On top of big increases announced in the last Budget, the Presidency gets an additional R82-million over the next three years to beef up its staff and systems.
The Cabinet office, which oversees the government’s programme of action, has already seen its budget triple in the past year.
Geraldine Fraser Moleketi, also a big beneficiary last year, gets R210-million more over three years to strengthen internal capacity in the Department of Public Service and Administration, which oversees the machinery of the state.
Another crucial coordinating mechanism is Project Consolidate, which helps the most disastrously mismanaged municipalities to get back on their feet. It gets R57-million in new money for administration by the Department of Provincial and Local Government.
Public Enterprises, which is at the sharp end of plans for massive investment in transport and energy infrastructure, gets R75-million in new money for staff and systems to help it oversee the much bigger amounts its portfolio of companies must absorb.
The revenue service itself gets R950-million to beef up its operations, while public works gets about R3-billion to resolve maintenance backlogs and transfer buildings to the departments that occupy them.
R1,8-billion goes to improving the functioning of the courts, where efficiency is vital both for justice in the abstract and for the operation of the economy.
Annual growth of nearly 10% in education spending over the next three years is designed to hit what Manuel clearly believes is the worst bottleneck to growth: skills. Briefing journalists ahead of his speech, he stressed not only new funding for higher education, but argued for a return to the apprenticeship system — previously seen as politically unpalatable.
”When one looks at the shortage of artisanal skills, you aren’t going to address that with 12-month learnerships,” he said.
Manuel quoted the Nigerian writer Ben Okri throughout his speech: ”Let no one speak [to me] of frontiers exhausted, all challenges met, all problems solved,” he said, before handing out a booklet of Sudoku puzzles to MPs.
Having solved the problems it inherited from the last national party government — 9% deficits, massive debt service costs and rampant inflation — he suggested, there is now a trickier challenge.
South Africa has at last broken free of it sluggish 2% to 3% growth band to hit 5%. But, as the Budget Review points out, that growth is unbalanced, too heavily reliant on ”domestic demand” (shorthand for the current consumer spending spree) and not enough on ”supply side” expansion, or growth in industrial capacity and outputs.

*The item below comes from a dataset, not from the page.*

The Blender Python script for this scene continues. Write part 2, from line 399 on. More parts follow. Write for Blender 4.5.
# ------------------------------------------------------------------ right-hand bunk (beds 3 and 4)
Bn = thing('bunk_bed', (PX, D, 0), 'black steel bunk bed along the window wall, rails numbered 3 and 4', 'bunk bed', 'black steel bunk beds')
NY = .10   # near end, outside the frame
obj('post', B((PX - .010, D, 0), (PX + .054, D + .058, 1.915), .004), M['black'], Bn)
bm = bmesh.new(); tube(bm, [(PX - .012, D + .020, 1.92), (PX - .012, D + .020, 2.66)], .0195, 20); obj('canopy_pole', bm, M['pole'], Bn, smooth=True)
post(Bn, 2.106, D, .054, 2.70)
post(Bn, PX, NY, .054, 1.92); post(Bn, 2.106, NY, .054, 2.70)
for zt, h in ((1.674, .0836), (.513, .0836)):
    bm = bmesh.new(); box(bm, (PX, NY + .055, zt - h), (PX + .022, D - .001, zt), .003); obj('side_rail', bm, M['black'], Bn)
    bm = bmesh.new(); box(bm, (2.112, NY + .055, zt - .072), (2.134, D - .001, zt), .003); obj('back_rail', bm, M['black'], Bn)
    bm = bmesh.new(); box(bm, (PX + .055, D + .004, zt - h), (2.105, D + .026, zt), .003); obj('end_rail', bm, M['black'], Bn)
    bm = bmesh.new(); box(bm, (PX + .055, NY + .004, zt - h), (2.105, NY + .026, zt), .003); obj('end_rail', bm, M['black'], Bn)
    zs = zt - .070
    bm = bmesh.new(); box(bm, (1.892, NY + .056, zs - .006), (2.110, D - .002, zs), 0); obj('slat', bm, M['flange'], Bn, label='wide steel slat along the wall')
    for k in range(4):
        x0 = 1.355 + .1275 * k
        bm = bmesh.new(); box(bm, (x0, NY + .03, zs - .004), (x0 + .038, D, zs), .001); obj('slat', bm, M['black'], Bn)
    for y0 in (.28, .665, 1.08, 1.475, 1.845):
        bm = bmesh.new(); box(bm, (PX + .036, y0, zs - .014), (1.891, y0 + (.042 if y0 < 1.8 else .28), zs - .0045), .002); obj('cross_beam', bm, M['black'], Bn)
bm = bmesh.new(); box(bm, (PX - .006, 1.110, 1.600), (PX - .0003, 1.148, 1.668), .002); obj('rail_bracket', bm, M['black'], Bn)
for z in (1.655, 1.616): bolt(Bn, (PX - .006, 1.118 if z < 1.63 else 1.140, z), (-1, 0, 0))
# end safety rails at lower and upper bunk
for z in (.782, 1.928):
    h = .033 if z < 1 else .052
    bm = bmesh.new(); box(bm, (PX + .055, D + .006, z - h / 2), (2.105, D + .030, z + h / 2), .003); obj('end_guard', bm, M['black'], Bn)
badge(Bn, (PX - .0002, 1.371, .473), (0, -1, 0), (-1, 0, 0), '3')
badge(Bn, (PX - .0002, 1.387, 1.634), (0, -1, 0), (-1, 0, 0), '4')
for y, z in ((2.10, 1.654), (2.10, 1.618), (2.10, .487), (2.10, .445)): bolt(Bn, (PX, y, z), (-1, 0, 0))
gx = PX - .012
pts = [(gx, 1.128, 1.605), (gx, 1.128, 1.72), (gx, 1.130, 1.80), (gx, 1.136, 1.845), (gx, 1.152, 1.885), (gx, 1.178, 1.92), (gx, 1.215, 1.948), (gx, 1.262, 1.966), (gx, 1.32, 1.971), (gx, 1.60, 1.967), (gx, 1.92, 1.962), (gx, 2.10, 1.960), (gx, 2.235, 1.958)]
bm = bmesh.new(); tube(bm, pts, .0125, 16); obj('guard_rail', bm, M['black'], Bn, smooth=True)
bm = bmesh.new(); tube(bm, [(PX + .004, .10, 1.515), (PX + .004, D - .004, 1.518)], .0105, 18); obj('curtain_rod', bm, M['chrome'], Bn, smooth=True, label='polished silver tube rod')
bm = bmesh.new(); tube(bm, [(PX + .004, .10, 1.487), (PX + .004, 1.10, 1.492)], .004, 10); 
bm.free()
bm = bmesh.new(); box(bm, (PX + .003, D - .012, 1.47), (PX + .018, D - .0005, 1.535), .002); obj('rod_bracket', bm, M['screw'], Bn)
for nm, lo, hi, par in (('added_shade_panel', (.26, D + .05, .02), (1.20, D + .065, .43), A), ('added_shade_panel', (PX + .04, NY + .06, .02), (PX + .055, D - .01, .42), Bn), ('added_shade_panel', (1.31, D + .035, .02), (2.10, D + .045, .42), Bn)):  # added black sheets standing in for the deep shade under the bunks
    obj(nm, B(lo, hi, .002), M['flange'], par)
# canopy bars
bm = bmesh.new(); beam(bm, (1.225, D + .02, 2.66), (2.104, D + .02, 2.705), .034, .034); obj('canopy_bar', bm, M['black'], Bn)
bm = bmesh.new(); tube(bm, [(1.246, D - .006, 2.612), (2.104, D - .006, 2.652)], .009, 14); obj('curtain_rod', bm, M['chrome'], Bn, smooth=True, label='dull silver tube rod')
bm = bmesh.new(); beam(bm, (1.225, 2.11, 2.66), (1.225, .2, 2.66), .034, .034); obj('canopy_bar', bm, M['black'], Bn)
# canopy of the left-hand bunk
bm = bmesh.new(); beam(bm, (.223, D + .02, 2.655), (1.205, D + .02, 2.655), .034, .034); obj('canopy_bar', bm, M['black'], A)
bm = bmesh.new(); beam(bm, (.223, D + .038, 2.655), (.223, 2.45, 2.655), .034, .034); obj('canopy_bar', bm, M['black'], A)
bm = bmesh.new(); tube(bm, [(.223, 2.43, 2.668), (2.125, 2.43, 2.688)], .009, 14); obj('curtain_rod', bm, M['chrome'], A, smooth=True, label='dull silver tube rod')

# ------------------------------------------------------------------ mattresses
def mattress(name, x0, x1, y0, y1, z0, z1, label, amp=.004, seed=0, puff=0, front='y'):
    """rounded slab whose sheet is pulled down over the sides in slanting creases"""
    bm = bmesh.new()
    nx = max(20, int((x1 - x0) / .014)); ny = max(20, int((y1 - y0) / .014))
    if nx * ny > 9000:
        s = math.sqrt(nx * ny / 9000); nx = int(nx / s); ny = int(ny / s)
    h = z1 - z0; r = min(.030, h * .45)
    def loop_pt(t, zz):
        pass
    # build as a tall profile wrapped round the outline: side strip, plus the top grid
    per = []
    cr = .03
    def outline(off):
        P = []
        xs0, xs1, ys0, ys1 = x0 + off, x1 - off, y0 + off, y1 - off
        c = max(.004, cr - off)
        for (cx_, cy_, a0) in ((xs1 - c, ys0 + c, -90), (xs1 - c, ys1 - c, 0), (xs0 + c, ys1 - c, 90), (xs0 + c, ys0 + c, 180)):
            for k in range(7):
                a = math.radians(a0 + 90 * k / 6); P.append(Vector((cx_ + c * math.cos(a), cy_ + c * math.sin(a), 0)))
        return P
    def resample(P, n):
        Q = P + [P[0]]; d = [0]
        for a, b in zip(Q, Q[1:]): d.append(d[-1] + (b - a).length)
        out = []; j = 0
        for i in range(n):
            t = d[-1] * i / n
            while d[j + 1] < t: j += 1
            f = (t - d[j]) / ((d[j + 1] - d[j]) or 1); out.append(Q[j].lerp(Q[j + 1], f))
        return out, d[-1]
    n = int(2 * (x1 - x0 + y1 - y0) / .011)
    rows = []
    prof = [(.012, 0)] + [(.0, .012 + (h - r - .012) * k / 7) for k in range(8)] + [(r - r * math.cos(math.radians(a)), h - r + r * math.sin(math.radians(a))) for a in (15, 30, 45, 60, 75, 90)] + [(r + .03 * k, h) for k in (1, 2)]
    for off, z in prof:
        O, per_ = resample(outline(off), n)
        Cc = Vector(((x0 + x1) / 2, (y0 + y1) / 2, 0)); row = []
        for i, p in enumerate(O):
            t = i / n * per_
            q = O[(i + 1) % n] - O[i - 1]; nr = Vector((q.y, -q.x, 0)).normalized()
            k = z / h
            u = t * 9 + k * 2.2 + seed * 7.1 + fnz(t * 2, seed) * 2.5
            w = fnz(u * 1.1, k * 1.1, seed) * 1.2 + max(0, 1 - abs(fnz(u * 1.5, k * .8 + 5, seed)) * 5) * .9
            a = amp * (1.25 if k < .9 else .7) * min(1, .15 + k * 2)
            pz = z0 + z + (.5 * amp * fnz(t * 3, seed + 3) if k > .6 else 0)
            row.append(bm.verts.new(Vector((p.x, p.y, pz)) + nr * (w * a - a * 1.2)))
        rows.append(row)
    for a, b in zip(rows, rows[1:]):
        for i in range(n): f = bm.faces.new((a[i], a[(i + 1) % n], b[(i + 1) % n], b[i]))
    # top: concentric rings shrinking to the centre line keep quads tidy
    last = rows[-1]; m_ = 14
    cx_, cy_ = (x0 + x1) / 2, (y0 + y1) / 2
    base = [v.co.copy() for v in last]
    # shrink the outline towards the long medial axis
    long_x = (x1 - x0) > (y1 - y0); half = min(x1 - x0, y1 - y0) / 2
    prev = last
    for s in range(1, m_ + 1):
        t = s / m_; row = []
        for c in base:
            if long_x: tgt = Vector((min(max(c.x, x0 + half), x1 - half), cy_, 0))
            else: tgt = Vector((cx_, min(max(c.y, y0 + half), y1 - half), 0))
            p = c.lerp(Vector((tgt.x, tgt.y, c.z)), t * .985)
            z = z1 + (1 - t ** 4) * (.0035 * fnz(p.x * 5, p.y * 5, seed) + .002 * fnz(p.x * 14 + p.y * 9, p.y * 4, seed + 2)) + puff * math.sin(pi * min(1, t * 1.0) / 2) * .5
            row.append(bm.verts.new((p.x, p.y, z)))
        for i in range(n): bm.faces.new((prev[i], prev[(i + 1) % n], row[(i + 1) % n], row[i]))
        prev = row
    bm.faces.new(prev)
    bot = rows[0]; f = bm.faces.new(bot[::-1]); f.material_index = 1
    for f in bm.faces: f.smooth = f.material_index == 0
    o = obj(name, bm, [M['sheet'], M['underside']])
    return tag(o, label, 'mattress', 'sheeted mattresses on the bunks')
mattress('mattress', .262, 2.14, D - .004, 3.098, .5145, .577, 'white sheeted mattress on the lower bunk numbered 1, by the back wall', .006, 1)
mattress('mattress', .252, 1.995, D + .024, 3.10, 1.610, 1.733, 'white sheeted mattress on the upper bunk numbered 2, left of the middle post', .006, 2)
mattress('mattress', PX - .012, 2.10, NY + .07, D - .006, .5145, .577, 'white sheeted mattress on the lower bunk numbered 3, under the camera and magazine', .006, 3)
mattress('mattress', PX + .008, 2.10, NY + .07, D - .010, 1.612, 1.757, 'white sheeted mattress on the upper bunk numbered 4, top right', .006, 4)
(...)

For job creation to speed up, and benefits to move faster to more marginalised sectors of the economy, that needs to change.
One solution to the problem is supposed to be the Accelerated Shared Growth Initiative for South Africa (Asgisa). But despite the big political push coming from Deputy President Phumzile Mlambo-Ngcuka, it is far from clear that everyone in the government sees this programme as the answer to 6%. It got very little attention in the Budget, and many in the Treasury are downright hostile to some of its provisions.
”We have reached 5% [growth] without any massive intervention,” Manuel told journalists ahead of his speech, by way of explaining that the local economy had hit its ”sweet spot”.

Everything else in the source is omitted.